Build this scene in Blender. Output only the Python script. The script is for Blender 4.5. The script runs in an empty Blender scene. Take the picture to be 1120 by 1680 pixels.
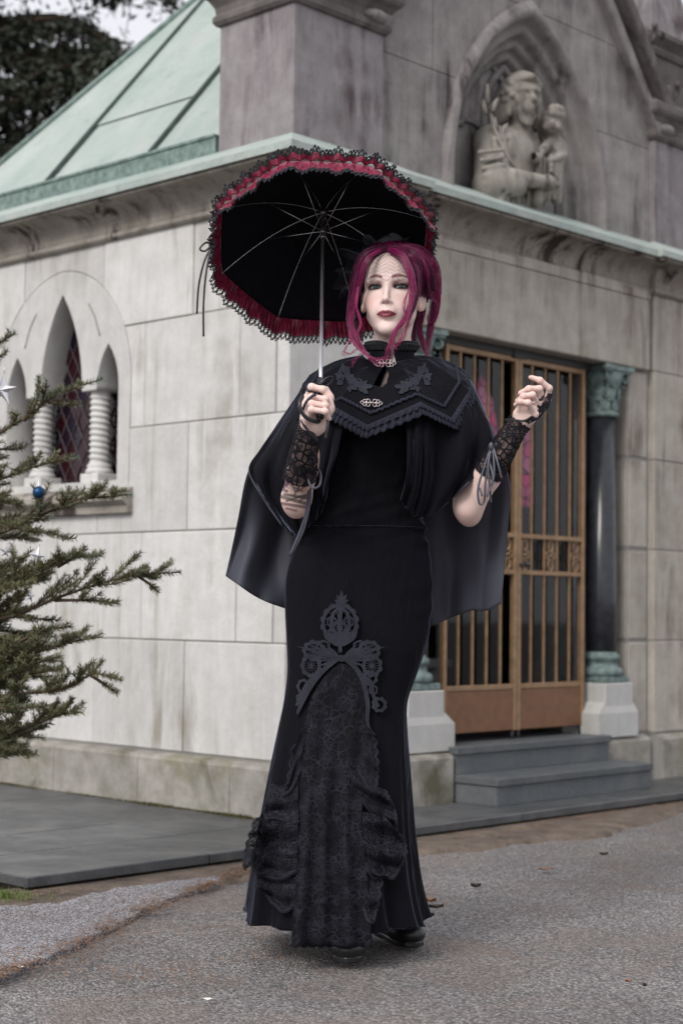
import bpy, bmesh, math, random
import numpy as np
from mathutils import Vector, Matrix, noise as mnoise

scene = bpy.context.scene
COL = scene.collection
rng = random.Random(7)
nrng = np.random.default_rng(7)

# ---------------------------------------------------------------- camera
F_PX, PITCH, ROLL, YAW, CAM_H = 2727.75, math.radians(3.342), math.radians(0.71), math.radians(43.759), 0.85
cp, sp, cr, sr = math.cos(PITCH), math.sin(PITCH), math.cos(ROLL), math.sin(ROLL)
CM = np.array([[cr, -sr, 0], [sr, cr, 0], [0, 0, 1]]) @ np.array([[1, 0, 0], [0, sp, -cp], [0, cp, sp]])
CAM = np.array([0, 0, CAM_H])
cam_data = bpy.data.cameras.new('camera')
cam = bpy.data.objects.new('camera', cam_data)
COL.objects.link(cam)
cam.matrix_world = Matrix(((CM[0][0], -CM[1][0], -CM[2][0], 0), (CM[0][1], -CM[1][1], -CM[2][1], 0),
                           (CM[0][2], -CM[1][2], -CM[2][2], CAM_H), (0, 0, 0, 1)))
cam_data.sensor_fit = 'VERTICAL'
cam_data.sensor_height = 36.0
cam_data.lens = F_PX / 1680 * 36.0
cam_data.clip_end = 500
cam_data.dof.use_dof = True
cam_data.dof.focus_distance = 4.02
cam_data.dof.aperture_fstop = 3.6
scene.camera = cam

# ---------------------------------------------------------------- sky, sun, exposure
SUN_EL, SUN_AZ = math.radians(40), math.radians(-147)   # azimuth measured from +Y towards +X
world = bpy.data.worlds.new('World')
scene.world = world
world.use_nodes = True
wn, wl = world.node_tree.nodes, world.node_tree.links
for n in list(wn): wn.remove(n)
w_sky = wn.new('ShaderNodeTexSky'); w_sky.sky_type = 'NISHITA'; w_sky.sun_disc = False
w_sky.sun_elevation = SUN_EL; w_sky.sun_rotation = SUN_AZ
w_sky.air_density = 1.0; w_sky.dust_density = 6.0; w_sky.ozone_density = 1.0
w_hsv = wn.new('ShaderNodeHueSaturation'); w_hsv.inputs['Saturation'].default_value = 0.16
w_mix = wn.new('ShaderNodeMix'); w_mix.data_type = 'RGBA'
w_mix.inputs['Factor'].default_value = 0.72                # an even overcast layer over the clear sky
w_mix.inputs['B'].default_value = (9.0, 9.1, 9.7, 1)
w_bg = wn.new('ShaderNodeBackground'); w_bg.inputs['Strength'].default_value = 0.088
w_out = wn.new('ShaderNodeOutputWorld')
wl.new(w_sky.outputs[0], w_hsv.inputs['Color']); wl.new(w_hsv.outputs[0], w_mix.inputs['A'])
wl.new(w_mix.outputs['Result'], w_bg.inputs['Color']); wl.new(w_bg.outputs[0], w_out.inputs[0])
sun_data = bpy.data.lights.new('sun', 'SUN')
sun_data.energy = 1.5; sun_data.angle = math.radians(24); sun_data.color = (1.0, 0.96, 0.92)
sun = bpy.data.objects.new('sun', sun_data); COL.objects.link(sun)
sdir = Vector((math.sin(SUN_AZ) * math.cos(SUN_EL), math.cos(SUN_AZ) * math.cos(SUN_EL), math.sin(SUN_EL)))
sun.rotation_euler = sdir.to_track_quat('Z', 'Y').to_euler()
sun.location = (-3, -4, 8)
scene.view_settings.view_transform = 'Standard'
scene.view_settings.look = 'None'
scene.view_settings.exposure = 0.46
scene.view_settings.gamma = 1.0
scene.view_settings.use_curve_mapping = False
scene.cycles.max_bounces = 8
scene.cycles.transparent_max_bounces = 24
scene.cycles.caustics_reflective = False
scene.cycles.caustics_refractive = False

# ---------------------------------------------------------------- measuring helpers
DR = np.array([math.sin(YAW), math.cos(YAW), 0]); DL = np.array([-math.cos(YAW), math.sin(YAW), 0])
WC = 4.44 * DR + 4.54 * DL                                # the mausoleum's corner on the ground
def ray(x, y): return CM.T @ np.array([(x - 560) / F_PX, (y - 840) / F_PX, 1])
def at(x, y, Y):
    d = ray(x, y); return CAM + d * (Y / d[1])
def ground_at(x, y, z=0.0):
    d = ray(x, y); return CAM + d * ((z - CAM_H) / d[2])
def to_local(P):
    q = np.asarray(P) - WC; return np.array([q @ DR, q @ DL, P[2]])
def V3(p): return Vector((float(p[0]), float(p[1]), float(p[2])))

# ---------------------------------------------------------------- object helpers
def tag(o, label=None, cat=None, group=None, kind=None):
    if label: o['label'] = label
    if cat: o['category'] = cat
    if group: o['group'] = group
    if kind: o['kind'] = kind
    return o
def empty(name, loc=(0, 0, 0), rz=0.0, parent=None):
    o = bpy.data.objects.new(name, None); COL.objects.link(o)
    o.location = loc; o.rotation_euler = (0, 0, rz); o.empty_display_size = 0.1
    if parent: o.parent = parent
    return o
def link(name, me, parent=None, mat=None):
    o = bpy.data.objects.new(name, me); COL.objects.link(o)
    if mat is not None: me.materials.clear(); me.materials.append(mat)
    if parent: o.parent = parent
    return o
def mesh_from(verts, faces, smooth=False):
    me = bpy.data.meshes.new('m')
    me.from_pydata([tuple(map(float, v)) for v in verts], [], [tuple(map(int, f)) for f in faces])
    if smooth: me.polygons.foreach_set('use_smooth', [True] * len(me.polygons))
    me.update(); return me
def mesh_np(V, Fq, smooth=True):
    """fast mesh from numpy arrays; Fq is (n,3) or (n,4)"""
    me = bpy.data.meshes.new('m'); V = np.asarray(V, np.float32); Fq = np.asarray(Fq, np.int32)
    n, k = Fq.shape
    me.vertices.add(len(V)); me.vertices.foreach_set('co', V.ravel())
    me.loops.add(n * k); me.loops.foreach_set('vertex_index', Fq.ravel())
    me.polygons.add(n); me.polygons.foreach_set('loop_start', np.arange(0, n * k, k, dtype=np.int32))
    me.polygons.foreach_set('loop_total', np.full(n, k, np.int32))
    me.update(calc_edges=True); me.validate()
    if smooth: me.polygons.foreach_set('use_smooth', np.ones(len(me.polygons), bool))
    return me
class MB:
    """collects shapes, then links them as one mesh object"""
    def __init__(s): s.v = []; s.f = []; s.sm = []
    def add(s, v, f, smooth=False):
        b = len(s.v); s.v += [tuple(map(float, p)) for p in v]
        for q in f: s.f.append(tuple(int(i) + b for i in q)); s.sm.append(smooth)
        return s
    def box(s, a, b, c=0.0):
        """box from corner a to b with chamfer c"""
        a = np.minimum(a, b) * 1.0 if False else np.array([min(a[i], b[i]) for i in range(3)], float)
        b = np.array([max(a[i], b[i]) for i in range(3)], float)
        if c <= 0:
            v = [(x, y, z) for x in (a[0], b[0]) for y in (a[1], b[1]) for z in (a[2], b[2])]
            return s.add(v, [(0, 1, 3, 2), (4, 6, 7, 5), (0, 4, 5, 1), (2, 3, 7, 6), (0, 2, 6, 4), (1, 5, 7, 3)])
        c = min(c, *((b - a) * 0.45)); v = []; idx = {}
        for sx in (0, 1):
            for sy in (0, 1):
                for sz in (0, 1):
                    co = (b[0] if sx else a[0], b[1] if sy else a[1], b[2] if sz else a[2])
                    sg = (-1 if sx else 1, -1 if sy else 1, -1 if sz else 1)
                    for ax in range(3):
                        p = [co[k] + (0 if k == ax else sg[k] * c) for k in range(3)]
                        idx[(sx, sy, sz, ax)] = len(v); v.append(p)
        f = []
        q4 = [(0, 0), (1, 0), (1, 1), (0, 1)]
        for ax in range(3):
            o = [k for k in range(3) if k != ax]
            for side in (0, 1):
                lp = []
                for u, w in q4:
                    k = [0, 0, 0]; k[ax] = side; k[o[0]] = u; k[o[1]] = w; lp.append(idx[(*k, ax)])
                f.append(lp)
        for ax in range(3):            # edge chamfers running along ax
            o = [k for k in range(3) if k != ax]
            for u in (0, 1):
                for w in (0, 1):
                    k0 = [0, 0, 0]; k1 = [0, 0, 0]; k1[ax] = 1
                    for k in (k0, k1): k[o[0]] = u; k[o[1]] = w
                    f.append([idx[(*k0, o[0])], idx[(*k1, o[0])], idx[(*k1, o[1])], idx[(*k0, o[1])]])
        for sx in (0, 1):
            for sy in (0, 1):
                for sz in (0, 1): f.append([idx[(sx, sy, sz, k)] for k in range(3)])
        return s.add(v, f)
    def tube(s, pts, r, n=8, cap=True, smooth=True, flat=None):
        """tube along pts; r a number or list; flat=(sx, sy, normal) squashes the section"""
        pts = [np.asarray(p, float) for p in pts]; m = len(pts)
        rr = [r] * m if np.isscalar(r) else list(r)
        v = []; f = []
        t0 = pts[1] - pts[0]; up = np.array([0, 0, 1.0]) if abs(t0[2]) < 0.9 * np.linalg.norm(t0) else np.array([1.0, 0, 0])
        N = None
        for i in range(m):
            t = pts[min(i + 1, m - 1)] - pts[max(i - 1, 0)]; L = np.linalg.norm(t); t = t / L if L > 1e-12 else np.array([0, 0, 1.0])
            if N is None: N = np.cross(up, t)
            N = N - t * (N @ t); N = N / (np.linalg.norm(N) + 1e-12); B = np.cross(t, N)
            for k in range(n):
                a = 2 * math.pi * k / n; v.append(pts[i] + rr[i] * (math.cos(a) * N + math.sin(a) * B))
        for i in range(m - 1):
            for k in range(n):
                k2 = (k + 1) % n; f.append((i * n + k, i * n + k2, (i + 1) * n + k2, (i + 1) * n + k))
        if cap: f.append(tuple(range(n - 1, -1, -1))); f.append(tuple((m - 1) * n + k for k in range(n)))
        return s.add(v, f, smooth)
    def lathe(s, prof, c=(0, 0), n=24, smooth=True, cap=True):
        """prof: list of (r, z) turned about the vertical through c"""
        v = [(c[0] + r * math.cos(2 * math.pi * k / n), c[1] + r * math.sin(2 * math.pi * k / n), z) for r, z in prof for k in range(n)]
        f = [(i * n + k, i * n + (k + 1) % n, (i + 1) * n + (k + 1) % n, (i + 1) * n + k) for i in range(len(prof) - 1) for k in range(n)]
        if cap: f.append(tuple(range(n - 1, -1, -1))); f.append(tuple((len(prof) - 1) * n + k for k in range(n)))
        return s.add(v, f, smooth)
    def prism(s, poly, h0, h1, axes='xyz'):
        """extrude a polygon given in the first two axes along the third"""
        n = len(poly); ix = ['xyz'.index(c) for c in axes]; v = []
        for h in (h0, h1):
            for p in poly:
                q = [0, 0, 0]; q[ix[0]] = p[0]; q[ix[1]] = p[1]; q[ix[2]] = h; v.append(q)
        f = [tuple(range(n - 1, -1, -1)), tuple(range(n, 2 * n))] + [(i, (i + 1) % n, n + (i + 1) % n, n + i) for i in range(n)]
        return s.add(v, f)
    def grid(s, P, close_u=False, smooth=True):
        """P[i][j] points"""
        P = np.asarray(P, float); a, b = P.shape[:2]
        f = [(i * b + j, i * b + (j + 1) % b, ((i + 1) % a) * b + (j + 1) % b, ((i + 1) % a) * b + j)
             for i in range(a - 1) for j in range(b if close_u else b - 1)]
        return s.add(P.reshape(-1, 3), f, smooth)
    def ball(s, c, r, n=12, m=8):
        r = (r, r, r) if np.isscalar(r) else r
        P = [[(c[0] + r[0] * math.sin(math.pi * i / m) * math.cos(2 * math.pi * j / n), c[1] + r[1] * math.sin(math.pi * i / m) * math.sin(2 * math.pi * j / n),
               c[2] + r[2] * math.cos(math.pi * i / m)) for j in range(n)] for i in range(m + 1)]
        return s.grid(P, True)
    def mesh(s):
        me = bpy.data.meshes.new('m'); me.from_pydata(s.v, [], s.f)
        me.polygons.foreach_set('use_smooth', s.sm)
        bm = bmesh.new(); bm.from_mesh(me); bmesh.ops.recalc_face_normals(bm, faces=bm.faces); bm.to_mesh(me); bm.free()
        me.update(); return me
    def build(s, name, mat, parent=None): return link(name, s.mesh(), parent, mat)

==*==

* [What is required]
With all pictures left out, please transcribe exactly the lines from the start of the material through the line with "nrng = np.random.default_rng(7)".

* [Result below]
Build this scene in Blender. Output only the Python script. The script is for Blender 4.5. The script runs in an empty Blender scene. Take the picture to be 1120 by 1680 pixels.
import bpy, bmesh, math, random
import numpy as np
from mathutils import Vector, Matrix, noise as mnoise

scene = bpy.context.scene
COL = scene.collection
rng = random.Random(7)
nrng = np.random.default_rng(7)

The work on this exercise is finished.